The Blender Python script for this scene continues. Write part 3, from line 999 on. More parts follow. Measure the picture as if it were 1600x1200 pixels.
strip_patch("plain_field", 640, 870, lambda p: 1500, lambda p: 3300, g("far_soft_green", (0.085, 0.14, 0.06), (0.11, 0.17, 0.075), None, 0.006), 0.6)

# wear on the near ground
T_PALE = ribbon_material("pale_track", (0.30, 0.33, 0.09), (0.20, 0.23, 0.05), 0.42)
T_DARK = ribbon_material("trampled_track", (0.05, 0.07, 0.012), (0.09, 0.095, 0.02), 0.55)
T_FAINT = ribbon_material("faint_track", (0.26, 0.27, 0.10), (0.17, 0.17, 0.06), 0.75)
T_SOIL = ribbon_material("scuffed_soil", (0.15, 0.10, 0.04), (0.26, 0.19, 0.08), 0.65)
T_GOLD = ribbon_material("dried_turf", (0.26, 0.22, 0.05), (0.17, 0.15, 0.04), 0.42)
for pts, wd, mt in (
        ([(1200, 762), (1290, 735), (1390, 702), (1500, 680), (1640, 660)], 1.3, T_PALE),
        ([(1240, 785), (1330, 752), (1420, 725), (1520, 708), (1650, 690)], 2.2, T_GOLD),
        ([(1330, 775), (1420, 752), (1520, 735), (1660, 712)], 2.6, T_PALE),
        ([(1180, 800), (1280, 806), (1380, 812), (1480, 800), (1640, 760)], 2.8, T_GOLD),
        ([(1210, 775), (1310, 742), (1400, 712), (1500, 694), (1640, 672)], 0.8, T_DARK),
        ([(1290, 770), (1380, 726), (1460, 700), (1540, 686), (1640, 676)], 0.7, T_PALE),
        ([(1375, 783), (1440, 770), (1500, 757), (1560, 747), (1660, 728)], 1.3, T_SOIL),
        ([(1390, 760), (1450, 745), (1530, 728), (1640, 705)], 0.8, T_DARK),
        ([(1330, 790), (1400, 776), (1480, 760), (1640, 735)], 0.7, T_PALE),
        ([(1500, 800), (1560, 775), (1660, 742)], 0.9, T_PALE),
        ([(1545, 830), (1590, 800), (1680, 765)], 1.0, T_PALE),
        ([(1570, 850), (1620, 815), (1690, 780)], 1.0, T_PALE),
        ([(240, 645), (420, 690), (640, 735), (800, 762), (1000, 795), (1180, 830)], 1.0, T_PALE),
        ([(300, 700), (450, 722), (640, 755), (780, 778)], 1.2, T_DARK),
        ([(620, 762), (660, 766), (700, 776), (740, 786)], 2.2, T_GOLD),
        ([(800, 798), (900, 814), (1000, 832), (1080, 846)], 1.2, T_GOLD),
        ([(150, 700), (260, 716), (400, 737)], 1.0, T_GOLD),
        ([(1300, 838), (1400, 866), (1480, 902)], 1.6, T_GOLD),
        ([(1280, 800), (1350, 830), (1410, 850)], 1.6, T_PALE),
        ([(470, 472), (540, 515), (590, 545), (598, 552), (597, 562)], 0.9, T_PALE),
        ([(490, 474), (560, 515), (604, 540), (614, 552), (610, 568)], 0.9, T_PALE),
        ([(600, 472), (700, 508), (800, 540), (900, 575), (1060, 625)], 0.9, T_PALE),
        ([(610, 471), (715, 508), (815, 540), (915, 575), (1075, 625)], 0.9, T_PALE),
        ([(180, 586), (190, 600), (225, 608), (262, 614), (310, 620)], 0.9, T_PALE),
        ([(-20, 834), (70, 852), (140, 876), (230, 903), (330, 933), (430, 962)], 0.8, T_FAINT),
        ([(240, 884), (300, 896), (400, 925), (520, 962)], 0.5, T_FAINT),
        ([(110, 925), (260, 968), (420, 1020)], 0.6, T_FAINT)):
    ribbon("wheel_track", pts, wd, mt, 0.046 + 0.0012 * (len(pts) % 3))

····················

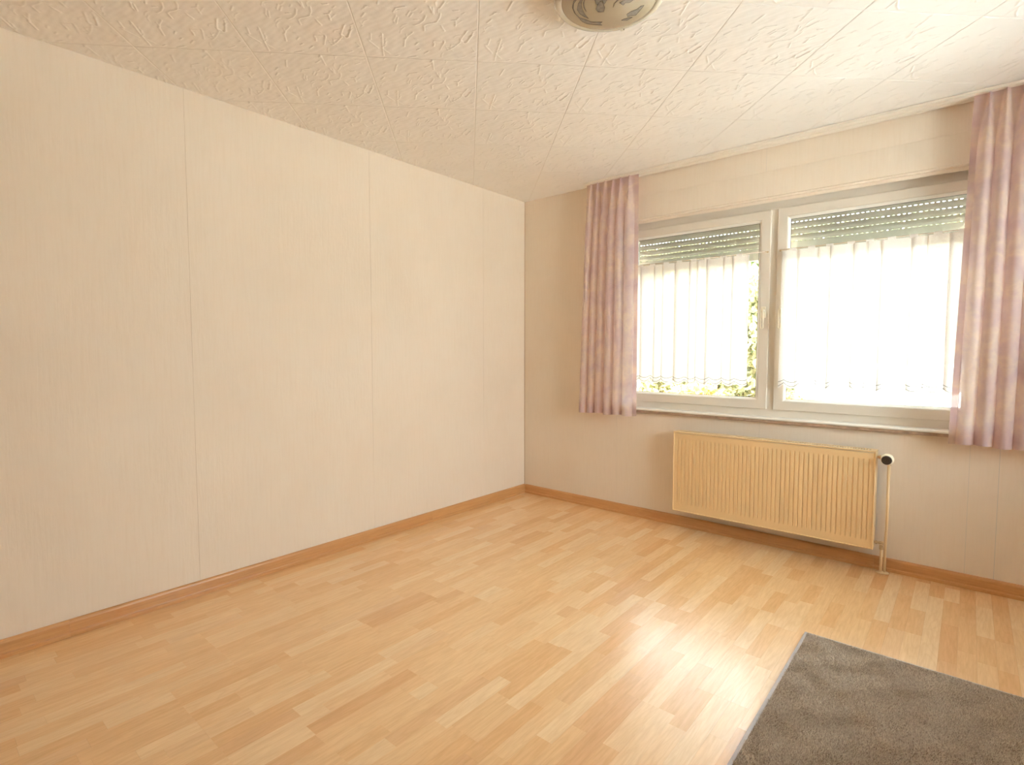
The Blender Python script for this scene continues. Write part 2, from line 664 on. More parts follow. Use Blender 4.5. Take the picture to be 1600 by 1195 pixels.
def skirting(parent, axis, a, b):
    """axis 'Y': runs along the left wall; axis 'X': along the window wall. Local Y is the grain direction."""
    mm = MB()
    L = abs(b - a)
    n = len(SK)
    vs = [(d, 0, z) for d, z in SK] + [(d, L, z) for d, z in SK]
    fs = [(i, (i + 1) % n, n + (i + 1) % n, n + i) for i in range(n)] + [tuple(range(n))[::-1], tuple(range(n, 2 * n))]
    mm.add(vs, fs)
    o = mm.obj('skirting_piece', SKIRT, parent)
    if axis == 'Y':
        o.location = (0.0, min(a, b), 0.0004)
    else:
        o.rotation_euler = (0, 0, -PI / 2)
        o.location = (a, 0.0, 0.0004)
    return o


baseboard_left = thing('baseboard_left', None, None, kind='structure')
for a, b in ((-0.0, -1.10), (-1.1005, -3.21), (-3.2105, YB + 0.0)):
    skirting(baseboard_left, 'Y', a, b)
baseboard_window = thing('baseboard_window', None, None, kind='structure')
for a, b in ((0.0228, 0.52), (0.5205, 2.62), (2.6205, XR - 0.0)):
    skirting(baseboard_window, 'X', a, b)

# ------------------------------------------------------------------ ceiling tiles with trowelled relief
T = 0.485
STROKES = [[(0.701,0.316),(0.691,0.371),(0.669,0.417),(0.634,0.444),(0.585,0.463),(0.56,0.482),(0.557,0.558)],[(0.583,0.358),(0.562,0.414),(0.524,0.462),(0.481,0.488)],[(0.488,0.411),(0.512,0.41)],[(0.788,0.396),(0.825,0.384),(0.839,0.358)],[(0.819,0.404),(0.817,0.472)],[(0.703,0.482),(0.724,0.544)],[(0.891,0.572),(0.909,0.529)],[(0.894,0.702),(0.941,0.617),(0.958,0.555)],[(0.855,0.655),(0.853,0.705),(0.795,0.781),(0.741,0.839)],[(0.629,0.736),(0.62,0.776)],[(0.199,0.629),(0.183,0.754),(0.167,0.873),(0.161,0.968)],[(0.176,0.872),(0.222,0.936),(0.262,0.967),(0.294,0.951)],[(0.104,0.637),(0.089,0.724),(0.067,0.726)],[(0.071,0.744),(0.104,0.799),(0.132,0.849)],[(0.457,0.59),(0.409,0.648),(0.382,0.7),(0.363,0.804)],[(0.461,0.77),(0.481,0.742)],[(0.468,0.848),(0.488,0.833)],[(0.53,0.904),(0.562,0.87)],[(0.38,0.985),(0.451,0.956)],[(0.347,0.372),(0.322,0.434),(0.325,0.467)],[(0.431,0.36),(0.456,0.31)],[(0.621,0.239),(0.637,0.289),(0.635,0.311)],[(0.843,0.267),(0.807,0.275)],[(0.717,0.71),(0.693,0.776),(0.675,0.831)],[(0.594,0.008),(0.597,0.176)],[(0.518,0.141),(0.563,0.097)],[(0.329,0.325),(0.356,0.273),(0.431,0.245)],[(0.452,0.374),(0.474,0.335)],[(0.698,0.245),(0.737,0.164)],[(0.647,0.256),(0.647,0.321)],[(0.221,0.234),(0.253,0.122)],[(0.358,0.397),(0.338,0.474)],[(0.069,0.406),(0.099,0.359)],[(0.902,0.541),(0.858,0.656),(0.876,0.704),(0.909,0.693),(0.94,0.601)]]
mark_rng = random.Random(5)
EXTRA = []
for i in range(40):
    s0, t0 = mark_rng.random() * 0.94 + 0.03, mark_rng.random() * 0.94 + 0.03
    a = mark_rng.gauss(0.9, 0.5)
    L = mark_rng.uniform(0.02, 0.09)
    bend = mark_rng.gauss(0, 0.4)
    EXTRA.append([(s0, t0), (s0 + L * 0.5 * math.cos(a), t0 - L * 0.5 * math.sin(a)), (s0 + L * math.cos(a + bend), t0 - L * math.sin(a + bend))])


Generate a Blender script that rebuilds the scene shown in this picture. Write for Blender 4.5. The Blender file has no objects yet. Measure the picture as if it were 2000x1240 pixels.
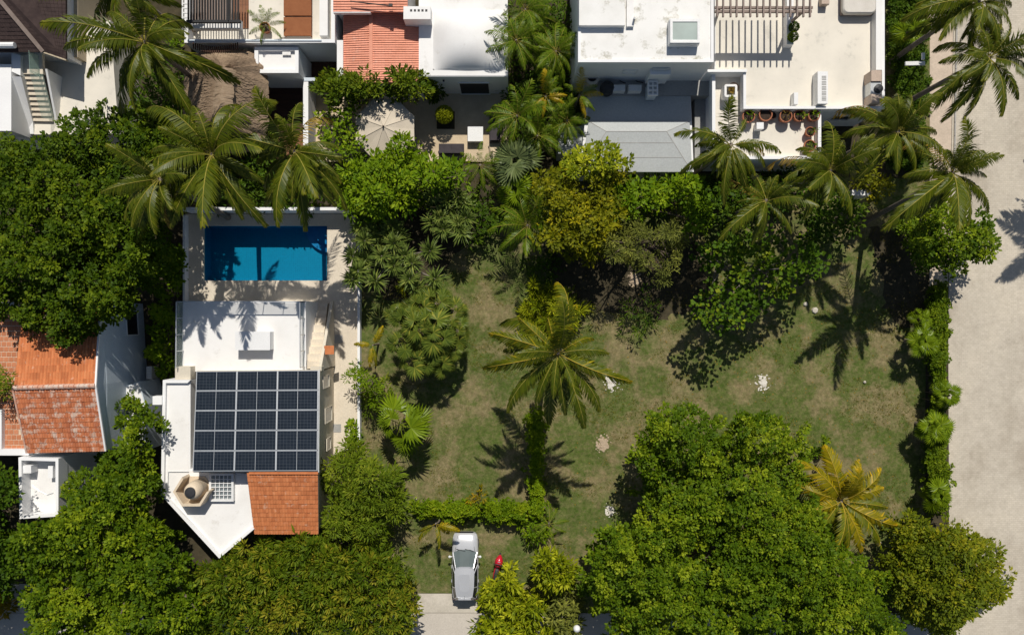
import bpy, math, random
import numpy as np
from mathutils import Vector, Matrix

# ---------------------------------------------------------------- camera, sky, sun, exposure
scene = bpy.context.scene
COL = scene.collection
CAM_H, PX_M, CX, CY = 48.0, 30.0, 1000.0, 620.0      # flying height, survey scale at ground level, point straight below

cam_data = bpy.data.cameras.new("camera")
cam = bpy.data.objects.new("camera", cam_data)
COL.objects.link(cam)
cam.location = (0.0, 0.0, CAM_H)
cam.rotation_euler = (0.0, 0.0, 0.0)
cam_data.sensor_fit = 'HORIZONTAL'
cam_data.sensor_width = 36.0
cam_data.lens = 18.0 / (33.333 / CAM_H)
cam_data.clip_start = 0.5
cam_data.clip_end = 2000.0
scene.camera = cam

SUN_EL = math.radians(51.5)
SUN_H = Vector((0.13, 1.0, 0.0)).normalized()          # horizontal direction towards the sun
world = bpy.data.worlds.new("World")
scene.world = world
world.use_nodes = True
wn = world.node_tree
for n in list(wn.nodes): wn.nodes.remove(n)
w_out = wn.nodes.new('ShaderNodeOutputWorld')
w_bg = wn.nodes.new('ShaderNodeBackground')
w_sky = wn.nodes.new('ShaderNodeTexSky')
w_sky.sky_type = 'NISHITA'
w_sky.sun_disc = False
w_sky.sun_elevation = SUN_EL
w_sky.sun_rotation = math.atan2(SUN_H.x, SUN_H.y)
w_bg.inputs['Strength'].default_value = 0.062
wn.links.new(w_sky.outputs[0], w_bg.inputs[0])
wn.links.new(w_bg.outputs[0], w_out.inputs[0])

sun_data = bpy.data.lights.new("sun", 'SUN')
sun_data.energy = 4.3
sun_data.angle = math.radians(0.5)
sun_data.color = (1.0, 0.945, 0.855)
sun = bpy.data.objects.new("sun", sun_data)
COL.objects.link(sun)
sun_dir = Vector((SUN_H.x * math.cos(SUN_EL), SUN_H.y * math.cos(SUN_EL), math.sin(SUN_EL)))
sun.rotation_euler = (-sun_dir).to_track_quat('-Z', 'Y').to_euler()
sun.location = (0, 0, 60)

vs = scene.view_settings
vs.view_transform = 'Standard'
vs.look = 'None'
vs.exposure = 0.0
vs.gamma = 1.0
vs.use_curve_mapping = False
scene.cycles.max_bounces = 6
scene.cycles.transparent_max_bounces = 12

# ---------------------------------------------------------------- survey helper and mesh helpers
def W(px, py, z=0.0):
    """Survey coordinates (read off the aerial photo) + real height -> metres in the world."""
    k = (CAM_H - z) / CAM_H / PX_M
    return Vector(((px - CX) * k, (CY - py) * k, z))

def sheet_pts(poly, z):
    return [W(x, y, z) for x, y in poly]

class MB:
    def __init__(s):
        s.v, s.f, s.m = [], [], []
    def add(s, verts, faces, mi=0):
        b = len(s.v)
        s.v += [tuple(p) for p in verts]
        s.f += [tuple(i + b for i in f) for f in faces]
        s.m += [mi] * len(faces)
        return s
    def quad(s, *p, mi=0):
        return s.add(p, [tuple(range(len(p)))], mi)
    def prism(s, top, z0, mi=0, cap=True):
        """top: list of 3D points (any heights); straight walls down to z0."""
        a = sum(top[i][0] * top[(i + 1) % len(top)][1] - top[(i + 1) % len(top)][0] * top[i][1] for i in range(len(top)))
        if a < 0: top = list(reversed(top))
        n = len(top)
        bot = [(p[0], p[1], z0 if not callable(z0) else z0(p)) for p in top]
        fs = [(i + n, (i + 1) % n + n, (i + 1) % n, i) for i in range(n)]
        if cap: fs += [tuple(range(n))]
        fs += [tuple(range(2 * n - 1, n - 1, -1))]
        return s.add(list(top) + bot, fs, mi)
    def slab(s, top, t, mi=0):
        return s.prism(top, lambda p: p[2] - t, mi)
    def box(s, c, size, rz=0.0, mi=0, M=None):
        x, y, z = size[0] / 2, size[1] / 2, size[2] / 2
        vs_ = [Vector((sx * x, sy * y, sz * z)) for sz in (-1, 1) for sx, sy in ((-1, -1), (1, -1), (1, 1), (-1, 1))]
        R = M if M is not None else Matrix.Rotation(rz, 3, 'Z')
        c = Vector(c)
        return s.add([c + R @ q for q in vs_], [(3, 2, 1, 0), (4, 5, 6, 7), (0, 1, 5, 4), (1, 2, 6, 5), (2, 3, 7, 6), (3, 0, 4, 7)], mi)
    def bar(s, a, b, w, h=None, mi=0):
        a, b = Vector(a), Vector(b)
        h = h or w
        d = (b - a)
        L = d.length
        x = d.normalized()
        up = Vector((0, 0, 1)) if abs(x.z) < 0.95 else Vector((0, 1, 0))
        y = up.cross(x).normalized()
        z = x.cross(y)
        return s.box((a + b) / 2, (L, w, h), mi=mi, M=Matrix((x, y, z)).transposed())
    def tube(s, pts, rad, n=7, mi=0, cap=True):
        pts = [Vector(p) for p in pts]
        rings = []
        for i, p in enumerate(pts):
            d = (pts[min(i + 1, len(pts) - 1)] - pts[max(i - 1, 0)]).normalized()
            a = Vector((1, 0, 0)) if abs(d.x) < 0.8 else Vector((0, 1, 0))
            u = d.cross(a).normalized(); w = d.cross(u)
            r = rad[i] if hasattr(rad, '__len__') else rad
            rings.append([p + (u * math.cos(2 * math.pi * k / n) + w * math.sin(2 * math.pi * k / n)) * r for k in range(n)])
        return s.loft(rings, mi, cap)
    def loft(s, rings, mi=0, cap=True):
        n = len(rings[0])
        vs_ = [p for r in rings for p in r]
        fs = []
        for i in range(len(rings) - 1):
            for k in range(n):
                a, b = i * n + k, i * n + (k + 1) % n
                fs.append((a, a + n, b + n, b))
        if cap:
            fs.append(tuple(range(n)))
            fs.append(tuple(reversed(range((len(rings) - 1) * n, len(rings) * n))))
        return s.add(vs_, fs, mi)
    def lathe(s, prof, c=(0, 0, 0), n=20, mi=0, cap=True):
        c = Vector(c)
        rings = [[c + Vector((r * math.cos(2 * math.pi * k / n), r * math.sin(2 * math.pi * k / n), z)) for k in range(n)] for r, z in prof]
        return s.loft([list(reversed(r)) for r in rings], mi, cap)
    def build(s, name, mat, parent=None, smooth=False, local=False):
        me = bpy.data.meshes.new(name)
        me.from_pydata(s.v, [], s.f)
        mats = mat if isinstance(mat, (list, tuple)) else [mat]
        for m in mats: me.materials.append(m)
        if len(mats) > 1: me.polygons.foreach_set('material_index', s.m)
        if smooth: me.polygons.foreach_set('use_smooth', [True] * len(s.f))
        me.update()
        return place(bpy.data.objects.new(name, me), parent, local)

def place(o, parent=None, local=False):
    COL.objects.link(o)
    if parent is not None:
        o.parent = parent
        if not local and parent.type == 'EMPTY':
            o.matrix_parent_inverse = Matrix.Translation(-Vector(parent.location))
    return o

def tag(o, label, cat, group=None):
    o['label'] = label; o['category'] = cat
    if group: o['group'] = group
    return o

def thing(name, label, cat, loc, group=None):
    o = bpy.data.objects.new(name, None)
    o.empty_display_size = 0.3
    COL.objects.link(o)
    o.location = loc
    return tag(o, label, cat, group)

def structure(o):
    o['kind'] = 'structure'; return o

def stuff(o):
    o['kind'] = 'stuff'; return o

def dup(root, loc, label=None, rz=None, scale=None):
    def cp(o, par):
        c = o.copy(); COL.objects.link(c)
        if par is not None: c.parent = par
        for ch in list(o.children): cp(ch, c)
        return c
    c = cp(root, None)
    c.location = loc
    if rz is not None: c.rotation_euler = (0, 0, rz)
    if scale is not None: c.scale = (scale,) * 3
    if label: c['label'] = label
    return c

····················

WHAT IS ASKED » Go back to the lines above and output, exactly as they stand, the ones from the line containing "Generate a Blender" to the line containing "from mathutils import Vector, Matrix". Leave all pictures behind.

SOLUTION TO THE EXERCISE »
Generate a Blender script that rebuilds the scene shown in this picture. Write for Blender 4.5. The Blender file has no objects yet. Measure the picture as if it were 2000x1240 pixels.
import bpy, math, random
import numpy as np
from mathutils import Vector, Matrix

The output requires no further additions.